## DIRECTIONS
Begin at the line that contains "P(1246, 430, -80, 'buzz", stop after the line that contains "P(1456, 318, 170, 'short", and reproduce only that span, unaltered.

## DATA EXCERPT
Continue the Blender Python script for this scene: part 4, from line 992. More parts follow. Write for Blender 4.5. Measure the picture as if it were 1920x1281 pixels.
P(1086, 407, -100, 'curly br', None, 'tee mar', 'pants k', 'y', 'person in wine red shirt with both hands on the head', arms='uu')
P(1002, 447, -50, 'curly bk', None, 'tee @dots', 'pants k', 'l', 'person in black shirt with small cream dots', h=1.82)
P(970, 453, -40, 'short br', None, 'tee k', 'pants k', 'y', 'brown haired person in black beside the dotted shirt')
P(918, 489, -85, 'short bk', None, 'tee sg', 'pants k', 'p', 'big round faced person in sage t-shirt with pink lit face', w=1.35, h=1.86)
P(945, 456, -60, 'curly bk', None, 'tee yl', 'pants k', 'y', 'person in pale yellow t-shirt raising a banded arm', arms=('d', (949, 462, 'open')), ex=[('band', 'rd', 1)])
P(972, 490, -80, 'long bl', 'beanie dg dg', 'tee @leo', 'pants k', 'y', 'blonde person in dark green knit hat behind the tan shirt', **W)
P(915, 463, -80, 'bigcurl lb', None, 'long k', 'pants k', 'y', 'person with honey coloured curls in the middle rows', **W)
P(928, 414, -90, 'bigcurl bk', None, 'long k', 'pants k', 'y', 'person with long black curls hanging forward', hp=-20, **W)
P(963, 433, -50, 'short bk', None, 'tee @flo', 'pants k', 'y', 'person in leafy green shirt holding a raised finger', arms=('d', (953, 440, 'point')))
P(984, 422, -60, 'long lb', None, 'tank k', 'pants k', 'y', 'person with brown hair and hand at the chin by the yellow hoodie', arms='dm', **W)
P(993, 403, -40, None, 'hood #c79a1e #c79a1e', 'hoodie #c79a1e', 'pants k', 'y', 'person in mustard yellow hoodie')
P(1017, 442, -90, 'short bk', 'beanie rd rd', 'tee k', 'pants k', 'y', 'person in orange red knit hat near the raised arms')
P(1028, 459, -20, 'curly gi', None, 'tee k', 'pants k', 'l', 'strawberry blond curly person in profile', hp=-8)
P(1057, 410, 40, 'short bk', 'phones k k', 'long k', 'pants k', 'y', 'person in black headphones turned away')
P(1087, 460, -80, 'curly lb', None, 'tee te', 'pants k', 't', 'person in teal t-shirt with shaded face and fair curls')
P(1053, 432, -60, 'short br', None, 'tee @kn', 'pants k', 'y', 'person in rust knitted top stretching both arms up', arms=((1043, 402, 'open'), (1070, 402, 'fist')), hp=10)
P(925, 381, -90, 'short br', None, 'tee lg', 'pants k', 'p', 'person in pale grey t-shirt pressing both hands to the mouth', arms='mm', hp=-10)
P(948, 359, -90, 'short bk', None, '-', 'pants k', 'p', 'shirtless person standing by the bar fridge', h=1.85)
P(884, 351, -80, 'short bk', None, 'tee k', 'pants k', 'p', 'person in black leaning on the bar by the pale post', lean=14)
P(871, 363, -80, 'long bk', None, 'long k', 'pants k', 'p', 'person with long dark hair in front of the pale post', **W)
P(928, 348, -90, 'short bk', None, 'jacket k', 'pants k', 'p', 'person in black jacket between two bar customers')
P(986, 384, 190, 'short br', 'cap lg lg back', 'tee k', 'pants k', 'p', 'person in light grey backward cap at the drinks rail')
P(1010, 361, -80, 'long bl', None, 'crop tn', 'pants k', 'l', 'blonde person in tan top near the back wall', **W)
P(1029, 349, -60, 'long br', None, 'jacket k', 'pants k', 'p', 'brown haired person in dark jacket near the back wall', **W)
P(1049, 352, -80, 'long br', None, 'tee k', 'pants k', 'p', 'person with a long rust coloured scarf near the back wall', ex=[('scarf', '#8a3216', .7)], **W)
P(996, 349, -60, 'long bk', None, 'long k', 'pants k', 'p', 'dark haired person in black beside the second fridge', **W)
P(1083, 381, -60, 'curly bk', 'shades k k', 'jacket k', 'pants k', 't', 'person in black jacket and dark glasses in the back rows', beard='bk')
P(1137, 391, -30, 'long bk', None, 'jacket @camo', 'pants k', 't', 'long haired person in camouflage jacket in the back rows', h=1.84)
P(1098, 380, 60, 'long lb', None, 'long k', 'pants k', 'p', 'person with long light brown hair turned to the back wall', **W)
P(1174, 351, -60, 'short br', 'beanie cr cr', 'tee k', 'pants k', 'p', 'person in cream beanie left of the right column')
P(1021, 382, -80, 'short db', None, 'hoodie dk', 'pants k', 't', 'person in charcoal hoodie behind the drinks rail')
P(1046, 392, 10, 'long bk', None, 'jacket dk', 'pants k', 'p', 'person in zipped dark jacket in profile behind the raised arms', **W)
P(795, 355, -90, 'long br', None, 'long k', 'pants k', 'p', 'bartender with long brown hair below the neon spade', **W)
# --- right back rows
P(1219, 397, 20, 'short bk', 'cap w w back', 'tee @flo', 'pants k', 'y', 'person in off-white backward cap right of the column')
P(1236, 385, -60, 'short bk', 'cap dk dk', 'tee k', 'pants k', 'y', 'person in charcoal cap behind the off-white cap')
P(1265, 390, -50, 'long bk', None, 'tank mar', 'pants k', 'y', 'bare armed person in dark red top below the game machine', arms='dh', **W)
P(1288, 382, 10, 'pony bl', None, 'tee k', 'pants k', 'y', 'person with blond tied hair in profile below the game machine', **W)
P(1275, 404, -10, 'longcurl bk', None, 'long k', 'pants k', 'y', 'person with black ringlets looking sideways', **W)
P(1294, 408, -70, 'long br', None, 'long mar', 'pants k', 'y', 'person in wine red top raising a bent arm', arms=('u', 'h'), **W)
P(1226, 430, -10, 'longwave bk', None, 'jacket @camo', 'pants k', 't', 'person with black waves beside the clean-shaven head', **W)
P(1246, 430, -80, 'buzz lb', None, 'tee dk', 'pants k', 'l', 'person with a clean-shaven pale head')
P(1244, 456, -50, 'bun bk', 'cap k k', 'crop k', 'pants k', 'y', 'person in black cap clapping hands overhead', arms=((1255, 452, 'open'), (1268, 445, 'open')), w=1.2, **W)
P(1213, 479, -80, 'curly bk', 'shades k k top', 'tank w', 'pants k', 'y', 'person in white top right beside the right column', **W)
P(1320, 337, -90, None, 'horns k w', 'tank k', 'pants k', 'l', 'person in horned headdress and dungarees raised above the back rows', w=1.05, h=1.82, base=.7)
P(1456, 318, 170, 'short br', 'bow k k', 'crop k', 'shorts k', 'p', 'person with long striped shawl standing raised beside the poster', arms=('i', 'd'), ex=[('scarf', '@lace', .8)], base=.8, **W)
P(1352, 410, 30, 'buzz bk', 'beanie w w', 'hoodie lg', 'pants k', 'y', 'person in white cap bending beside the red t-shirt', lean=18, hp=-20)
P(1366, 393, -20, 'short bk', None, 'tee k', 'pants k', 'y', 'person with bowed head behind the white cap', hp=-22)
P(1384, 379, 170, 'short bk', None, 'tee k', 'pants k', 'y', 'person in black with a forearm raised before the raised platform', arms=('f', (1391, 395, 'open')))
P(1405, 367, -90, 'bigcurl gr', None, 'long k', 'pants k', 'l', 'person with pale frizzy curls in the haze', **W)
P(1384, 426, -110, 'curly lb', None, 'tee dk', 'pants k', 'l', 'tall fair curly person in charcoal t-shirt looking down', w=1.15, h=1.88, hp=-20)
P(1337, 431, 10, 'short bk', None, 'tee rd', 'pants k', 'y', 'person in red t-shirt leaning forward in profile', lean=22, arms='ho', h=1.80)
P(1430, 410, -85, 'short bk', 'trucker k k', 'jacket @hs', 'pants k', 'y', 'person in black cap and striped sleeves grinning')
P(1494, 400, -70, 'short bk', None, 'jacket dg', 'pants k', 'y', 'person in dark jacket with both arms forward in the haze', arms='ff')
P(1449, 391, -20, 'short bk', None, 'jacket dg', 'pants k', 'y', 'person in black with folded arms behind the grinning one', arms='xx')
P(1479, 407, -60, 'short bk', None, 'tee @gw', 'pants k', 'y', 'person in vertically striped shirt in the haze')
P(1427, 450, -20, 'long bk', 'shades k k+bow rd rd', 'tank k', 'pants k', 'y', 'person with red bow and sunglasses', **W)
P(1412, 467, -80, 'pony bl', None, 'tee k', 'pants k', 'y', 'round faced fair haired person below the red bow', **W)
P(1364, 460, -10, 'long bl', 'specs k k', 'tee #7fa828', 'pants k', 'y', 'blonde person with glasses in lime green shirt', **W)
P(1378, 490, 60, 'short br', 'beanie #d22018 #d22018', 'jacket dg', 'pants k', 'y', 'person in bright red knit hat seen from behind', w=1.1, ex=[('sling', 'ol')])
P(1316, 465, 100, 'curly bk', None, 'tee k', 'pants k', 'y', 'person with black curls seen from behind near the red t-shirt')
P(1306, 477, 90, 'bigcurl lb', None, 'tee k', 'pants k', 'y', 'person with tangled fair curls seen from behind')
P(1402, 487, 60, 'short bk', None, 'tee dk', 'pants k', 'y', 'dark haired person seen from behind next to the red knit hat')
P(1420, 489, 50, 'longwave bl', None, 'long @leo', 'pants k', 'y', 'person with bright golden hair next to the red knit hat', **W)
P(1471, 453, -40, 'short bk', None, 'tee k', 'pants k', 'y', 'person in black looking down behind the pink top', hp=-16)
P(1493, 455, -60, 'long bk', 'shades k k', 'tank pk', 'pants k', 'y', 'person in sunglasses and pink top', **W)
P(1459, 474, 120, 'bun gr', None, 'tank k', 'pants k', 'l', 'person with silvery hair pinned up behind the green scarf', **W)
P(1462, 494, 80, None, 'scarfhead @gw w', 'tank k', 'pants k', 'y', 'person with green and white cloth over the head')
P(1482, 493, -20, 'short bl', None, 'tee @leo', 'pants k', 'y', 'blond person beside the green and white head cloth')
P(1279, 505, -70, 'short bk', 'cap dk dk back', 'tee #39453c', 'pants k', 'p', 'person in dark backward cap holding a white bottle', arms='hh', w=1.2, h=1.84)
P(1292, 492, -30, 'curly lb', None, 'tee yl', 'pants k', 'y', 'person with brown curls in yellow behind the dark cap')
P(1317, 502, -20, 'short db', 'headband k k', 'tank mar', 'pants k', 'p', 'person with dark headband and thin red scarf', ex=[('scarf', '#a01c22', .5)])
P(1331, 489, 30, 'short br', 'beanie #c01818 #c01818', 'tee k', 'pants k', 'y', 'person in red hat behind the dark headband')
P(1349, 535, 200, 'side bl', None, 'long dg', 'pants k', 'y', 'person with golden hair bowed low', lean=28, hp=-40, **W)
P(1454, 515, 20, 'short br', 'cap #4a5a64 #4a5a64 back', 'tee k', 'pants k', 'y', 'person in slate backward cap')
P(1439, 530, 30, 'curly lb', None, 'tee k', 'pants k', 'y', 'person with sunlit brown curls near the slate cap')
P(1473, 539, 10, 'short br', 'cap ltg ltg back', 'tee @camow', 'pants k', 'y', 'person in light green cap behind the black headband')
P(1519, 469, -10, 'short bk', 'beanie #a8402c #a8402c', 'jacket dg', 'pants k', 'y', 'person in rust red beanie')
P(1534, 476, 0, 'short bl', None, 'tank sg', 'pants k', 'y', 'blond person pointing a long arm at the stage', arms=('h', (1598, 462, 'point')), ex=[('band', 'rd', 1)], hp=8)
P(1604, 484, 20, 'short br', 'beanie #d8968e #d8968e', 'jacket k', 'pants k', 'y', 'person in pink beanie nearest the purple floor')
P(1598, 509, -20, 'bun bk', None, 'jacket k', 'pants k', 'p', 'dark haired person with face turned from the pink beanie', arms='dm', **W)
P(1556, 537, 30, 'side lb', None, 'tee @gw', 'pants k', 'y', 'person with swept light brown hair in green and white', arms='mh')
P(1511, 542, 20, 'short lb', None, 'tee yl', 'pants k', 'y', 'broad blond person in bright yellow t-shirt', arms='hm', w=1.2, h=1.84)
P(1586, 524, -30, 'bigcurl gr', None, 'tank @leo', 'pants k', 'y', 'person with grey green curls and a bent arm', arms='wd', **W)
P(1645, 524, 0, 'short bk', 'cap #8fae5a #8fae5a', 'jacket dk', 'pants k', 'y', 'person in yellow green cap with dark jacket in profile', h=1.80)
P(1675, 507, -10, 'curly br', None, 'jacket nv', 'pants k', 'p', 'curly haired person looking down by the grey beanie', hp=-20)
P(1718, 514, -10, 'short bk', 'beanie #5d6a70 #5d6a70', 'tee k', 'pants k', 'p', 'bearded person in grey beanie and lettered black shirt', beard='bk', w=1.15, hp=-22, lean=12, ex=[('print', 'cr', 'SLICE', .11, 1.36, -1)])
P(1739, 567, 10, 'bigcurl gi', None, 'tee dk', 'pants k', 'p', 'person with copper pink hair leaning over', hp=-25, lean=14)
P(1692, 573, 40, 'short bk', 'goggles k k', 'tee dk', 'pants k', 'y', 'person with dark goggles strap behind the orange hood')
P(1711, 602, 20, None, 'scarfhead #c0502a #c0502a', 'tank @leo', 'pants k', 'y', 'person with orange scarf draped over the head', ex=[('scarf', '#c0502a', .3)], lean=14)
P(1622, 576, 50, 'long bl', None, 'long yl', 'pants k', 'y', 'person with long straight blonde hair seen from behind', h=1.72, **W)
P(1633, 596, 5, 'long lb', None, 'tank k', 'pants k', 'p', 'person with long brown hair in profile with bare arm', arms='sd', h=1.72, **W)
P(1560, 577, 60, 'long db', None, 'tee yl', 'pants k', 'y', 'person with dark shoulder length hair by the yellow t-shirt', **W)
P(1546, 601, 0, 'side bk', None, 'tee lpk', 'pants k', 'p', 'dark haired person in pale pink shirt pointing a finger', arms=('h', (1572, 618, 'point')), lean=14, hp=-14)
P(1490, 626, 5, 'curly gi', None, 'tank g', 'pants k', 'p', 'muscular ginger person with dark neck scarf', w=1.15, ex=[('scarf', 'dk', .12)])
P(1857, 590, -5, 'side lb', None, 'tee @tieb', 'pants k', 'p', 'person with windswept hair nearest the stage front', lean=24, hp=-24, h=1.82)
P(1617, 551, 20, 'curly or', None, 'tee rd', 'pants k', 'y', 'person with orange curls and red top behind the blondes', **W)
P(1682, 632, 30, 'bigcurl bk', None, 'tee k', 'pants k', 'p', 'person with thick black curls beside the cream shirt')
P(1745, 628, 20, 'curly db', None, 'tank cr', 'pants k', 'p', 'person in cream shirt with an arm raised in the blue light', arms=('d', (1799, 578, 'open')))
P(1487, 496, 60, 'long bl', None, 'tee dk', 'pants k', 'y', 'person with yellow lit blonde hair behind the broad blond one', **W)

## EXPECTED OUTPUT
P(1246, 430, -80, 'buzz lb', None, 'tee dk', 'pants k', 'l', 'person with a clean-shaven pale head')
P(1244, 456, -50, 'bun bk', 'cap k k', 'crop k', 'pants k', 'y', 'person in black cap clapping hands overhead', arms=((1255, 452, 'open'), (1268, 445, 'open')), w=1.2, **W)
P(1213, 479, -80, 'curly bk', 'shades k k top', 'tank w', 'pants k', 'y', 'person in white top right beside the right column', **W)
P(1320, 337, -90, None, 'horns k w', 'tank k', 'pants k', 'l', 'person in horned headdress and dungarees raised above the back rows', w=1.05, h=1.82, base=.7)
P(1456, 318, 170, 'short br', 'bow k k', 'crop k', 'shorts k', 'p', 'person with long striped shawl standing raised beside the poster', arms=('i', 'd'), ex=[('scarf', '@lace', .8)], base=.8, **W)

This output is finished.